Very risky business - derivatives - Cover Story
Washington Monthly, Oct, 1994 by Byron L. Dorgan
Perhaps it seems that none of this concerns you directly, but in this spooky new financial world, there are basically three ways you could lose.
* You have money in a money market fund or a mutual fund. This is the scariest and most immediate prospect for most Americans. It's entirely possible--in fact, it's all too likely--that you wouldn't know whether your fund had money at risk. Two-thirds of the assets held by tax-exempt U.S. money market funds, which were created to give the small investor access to high rates of return, are now covered by derivatives. BankAmerica recently had to pump $67.9 million into its Pacific Horizon money market funds to make up for derivatives losses. As for mutual fund losses, ask Mound, Minnesota. When the public officials of the Minneapolis suburb wanted to tuck $2.5 million away to pay for new water meters and sewers, it chose an eminently respectable, reputedly conservative Piper Jaffray mutual fund that invests in U.S. government securities. But as The Wall Street Journal reported this summer, Mound lost $500,000 because Piper Jaffray was playing a derivatives game with the town's money, betting that interest rates would fall. Leaders of Moorhead, Minnesota, can tell you a similar story.
* A private investment goes bad. If you are a stockholder in a company that's trading in derivatives, and the bets turn out badly, the stock is going to take a hit. In one of the biggest cases so far, the German firm Metallgesellschaft, a mining, metals, and industrial company, took what may be a $2 billion loss on derivatives. One of the company's U.S. subsidiaries, MG Corp., which owns an oil refinery, bet on oil prices and lost badly. Several divisions of the company have had to be sold, and 7,500 out of 46,000 employees were laid off.
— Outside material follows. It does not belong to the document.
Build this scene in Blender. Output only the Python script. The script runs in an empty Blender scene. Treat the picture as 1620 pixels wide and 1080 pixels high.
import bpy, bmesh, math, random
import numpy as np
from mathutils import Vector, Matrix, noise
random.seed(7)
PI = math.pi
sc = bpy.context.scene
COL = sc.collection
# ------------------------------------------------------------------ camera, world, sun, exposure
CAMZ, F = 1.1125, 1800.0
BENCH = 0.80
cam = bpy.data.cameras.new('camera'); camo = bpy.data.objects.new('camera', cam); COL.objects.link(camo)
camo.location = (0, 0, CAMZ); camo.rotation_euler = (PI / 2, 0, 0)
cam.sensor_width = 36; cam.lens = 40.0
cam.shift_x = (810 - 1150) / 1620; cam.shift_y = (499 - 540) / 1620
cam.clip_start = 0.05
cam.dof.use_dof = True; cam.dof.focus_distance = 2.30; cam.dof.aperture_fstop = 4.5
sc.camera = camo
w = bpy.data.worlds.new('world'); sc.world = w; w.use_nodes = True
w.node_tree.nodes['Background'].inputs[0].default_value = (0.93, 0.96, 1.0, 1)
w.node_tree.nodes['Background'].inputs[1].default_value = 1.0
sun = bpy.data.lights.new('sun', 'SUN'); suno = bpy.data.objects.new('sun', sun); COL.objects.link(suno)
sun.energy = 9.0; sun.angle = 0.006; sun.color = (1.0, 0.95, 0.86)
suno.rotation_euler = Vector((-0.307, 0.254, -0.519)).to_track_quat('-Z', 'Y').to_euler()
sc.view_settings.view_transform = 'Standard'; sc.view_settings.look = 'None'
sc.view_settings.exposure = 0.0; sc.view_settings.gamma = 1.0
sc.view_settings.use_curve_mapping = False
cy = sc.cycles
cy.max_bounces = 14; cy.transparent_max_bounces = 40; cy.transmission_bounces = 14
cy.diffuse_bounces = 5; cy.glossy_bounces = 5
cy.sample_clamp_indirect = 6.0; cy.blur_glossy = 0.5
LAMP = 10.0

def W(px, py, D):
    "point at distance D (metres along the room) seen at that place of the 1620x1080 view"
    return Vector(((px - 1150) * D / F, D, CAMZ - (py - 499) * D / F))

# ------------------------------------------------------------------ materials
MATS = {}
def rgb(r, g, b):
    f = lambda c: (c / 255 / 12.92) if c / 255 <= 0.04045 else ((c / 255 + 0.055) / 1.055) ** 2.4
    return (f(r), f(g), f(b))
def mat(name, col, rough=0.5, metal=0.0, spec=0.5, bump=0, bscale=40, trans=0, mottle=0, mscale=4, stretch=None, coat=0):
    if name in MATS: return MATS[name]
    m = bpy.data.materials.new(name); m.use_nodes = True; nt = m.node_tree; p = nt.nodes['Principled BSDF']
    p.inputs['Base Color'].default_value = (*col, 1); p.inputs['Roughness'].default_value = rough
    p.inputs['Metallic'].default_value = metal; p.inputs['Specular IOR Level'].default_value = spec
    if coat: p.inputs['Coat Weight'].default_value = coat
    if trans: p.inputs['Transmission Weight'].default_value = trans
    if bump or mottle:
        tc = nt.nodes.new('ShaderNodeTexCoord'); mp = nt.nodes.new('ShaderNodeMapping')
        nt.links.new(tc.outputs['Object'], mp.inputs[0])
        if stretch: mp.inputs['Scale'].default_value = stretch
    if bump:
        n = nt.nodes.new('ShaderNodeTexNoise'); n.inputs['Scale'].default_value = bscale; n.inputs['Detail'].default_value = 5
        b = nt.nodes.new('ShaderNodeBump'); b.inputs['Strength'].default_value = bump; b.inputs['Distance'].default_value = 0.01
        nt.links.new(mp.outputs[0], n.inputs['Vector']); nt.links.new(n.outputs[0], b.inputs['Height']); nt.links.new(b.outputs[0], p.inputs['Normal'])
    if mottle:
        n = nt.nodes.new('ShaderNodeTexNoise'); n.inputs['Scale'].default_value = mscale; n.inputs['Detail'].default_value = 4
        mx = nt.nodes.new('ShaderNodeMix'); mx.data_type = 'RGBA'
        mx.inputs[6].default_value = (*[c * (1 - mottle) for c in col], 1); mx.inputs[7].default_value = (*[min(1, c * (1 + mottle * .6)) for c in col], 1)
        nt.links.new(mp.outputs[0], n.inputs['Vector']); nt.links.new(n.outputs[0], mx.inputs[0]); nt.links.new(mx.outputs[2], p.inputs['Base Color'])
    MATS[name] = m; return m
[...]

* Government takes a hit--either directly or indirectly--through bank losses in derivatives. Mound's local taxpayers lost money; in Orange County, California, taxpayers had to meet a $140 million collateral call when some derivatives speculations started going bad. This is not the best use of the taxpayers' money. The federal government, too, is quietly but rapidly getting into the game. The Federal National Mortgage Association and the Federal Home Loan Mortgage Corporation use exotic derivatives, as does Sallie Mae. And because these are federally chartered corporations, the possibility of the federal government getting stuck with clean-up costs is great.
Bank shots
In the peculiar market of recent years, successful exotic derivatives have been a miracle drug for bank balance sheets, not to mention the dealers who are shovelling in millions. It's not surprising, then, that these banks and dealers are resisting reform. What is surprising is that the Office of the Comptroller of the Currency (OCC) and the Federal Reserve agree, too, that legislative reform is unnecessary. "As far as the Federal Reserve Board is concerned," Chairman Alan Greenspan testified in May, "we believe that we are ahead of the curve on this issue as best one can get." Why would Greenspan, in light of the mounting evidence, soft-peddle the problem? Partly, it's the old story. Because the Federal Reserve, like other banking regulators, tends to think more like the people it is supposed to be watchdogging--in this case, the banks and the larger financial community--than they think like the rest of us. And in fact, in the case of the Federal Reserve, it is the industry it is supposed to oversee: The members of the Federal Reserve are bankers.